▸ Problem description
Quote, with no changes, the lines that run from the top of the material to the line with "COL = SC.collection", both included.
-- start Material provided --
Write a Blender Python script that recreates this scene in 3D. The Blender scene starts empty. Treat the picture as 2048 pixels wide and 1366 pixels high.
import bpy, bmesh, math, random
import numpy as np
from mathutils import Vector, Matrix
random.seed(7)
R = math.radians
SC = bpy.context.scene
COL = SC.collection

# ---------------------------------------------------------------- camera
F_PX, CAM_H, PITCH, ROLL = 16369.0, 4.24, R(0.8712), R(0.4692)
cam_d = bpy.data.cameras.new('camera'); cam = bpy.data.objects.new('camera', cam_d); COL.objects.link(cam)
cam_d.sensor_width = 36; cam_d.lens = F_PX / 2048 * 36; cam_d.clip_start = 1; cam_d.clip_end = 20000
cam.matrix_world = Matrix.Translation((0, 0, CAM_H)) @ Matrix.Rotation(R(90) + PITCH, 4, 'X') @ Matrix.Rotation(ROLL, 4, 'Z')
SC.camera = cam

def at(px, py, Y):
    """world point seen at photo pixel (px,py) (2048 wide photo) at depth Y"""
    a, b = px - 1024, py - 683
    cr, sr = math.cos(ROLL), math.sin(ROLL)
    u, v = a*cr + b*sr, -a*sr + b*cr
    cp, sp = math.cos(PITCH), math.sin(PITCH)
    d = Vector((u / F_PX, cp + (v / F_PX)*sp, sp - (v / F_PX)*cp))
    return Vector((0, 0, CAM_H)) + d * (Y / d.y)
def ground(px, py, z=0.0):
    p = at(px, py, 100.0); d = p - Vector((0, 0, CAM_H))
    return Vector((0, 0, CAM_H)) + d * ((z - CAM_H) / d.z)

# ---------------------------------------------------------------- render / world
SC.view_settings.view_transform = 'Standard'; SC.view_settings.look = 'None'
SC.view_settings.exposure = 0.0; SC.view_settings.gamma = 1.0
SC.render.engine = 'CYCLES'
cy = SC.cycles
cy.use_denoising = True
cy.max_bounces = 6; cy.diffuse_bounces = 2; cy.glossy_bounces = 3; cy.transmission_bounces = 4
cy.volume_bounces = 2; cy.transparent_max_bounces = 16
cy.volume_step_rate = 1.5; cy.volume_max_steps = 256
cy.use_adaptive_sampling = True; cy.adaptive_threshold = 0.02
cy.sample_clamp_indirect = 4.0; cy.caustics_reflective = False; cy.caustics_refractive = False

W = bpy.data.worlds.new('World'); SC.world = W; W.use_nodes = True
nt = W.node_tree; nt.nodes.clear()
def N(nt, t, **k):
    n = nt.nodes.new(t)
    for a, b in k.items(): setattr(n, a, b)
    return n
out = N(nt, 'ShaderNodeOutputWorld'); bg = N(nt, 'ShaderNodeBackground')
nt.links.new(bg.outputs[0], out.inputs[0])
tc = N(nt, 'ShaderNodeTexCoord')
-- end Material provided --
▸ Written response
Write a Blender Python script that recreates this scene in 3D. The Blender scene starts empty. Treat the picture as 2048 pixels wide and 1366 pixels high.
import bpy, bmesh, math, random
import numpy as np
from mathutils import Vector, Matrix
random.seed(7)
R = math.radians
SC = bpy.context.scene
COL = SC.collection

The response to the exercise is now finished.